B hosted a bridal shower, has come to all the fittings/food tastings/other assorted events. She’s a good egg. I heard from mutual friend C that B spent the morning crying. I would too! What can I say to B?
— Bridezilla
Wow. Everything you hope to accomplish, you can accomplish in one move: Trust your revulsion and end your friendship with A (which obviously includes dropping out of the wedding). When A asks, tell her exactly why. B doesn’t even need to hear it from you; it’ll make its way around. I hope C follows your lead.
***
November 2008: Excluded from the wedding party
Hi Carolyn:
A girlfriend asked everyone in our close group to be a bridesmaid — everyone, that is, but me. Apparently I got bumped for the groom’s big sister. I’m trying to be supportive and take the “It’s your wedding, it should be how you want it to be” attitude . . . but feeling more than a little left out and a lot like she doesn’t feel as close to me as I do to her. Am I being unreasonable? Any tips for dealing with it gracefully?
— Last Kid Picked for Dodgeball
I know, intellectually, that trying to project how funny this will be in 10 years will offer no consolation.
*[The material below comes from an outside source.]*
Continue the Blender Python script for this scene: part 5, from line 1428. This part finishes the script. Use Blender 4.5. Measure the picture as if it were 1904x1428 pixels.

However, it’s just this kind of horrid, thoughtless behavior that softens us up and teaches us not to entrust our happiness to others lightly. In the short term, as you have identified already, it also teaches us who our friends are, and whom we can trust. This here bride, not really your friend.
To this hurtful message, though, I think I can safely add a buffer: Just because she’s thoughtless enough to do this to you now, and just because you’re apparently eighth on her list of seven friends, that doesn’t mean this friendship is over.
Why? Something else that always seems to come out 10 years later (as you’re regaling your current friends with the tale of the Great Wedding Party Dissing of 2008) is that everyone else can tell a story like this, too -- from the other side. If anyone claims to have made it to middle adulthood without being able to cite a moment when s/he, wittingly or not, treated someone cruelly, then that person is either delusional or a saint.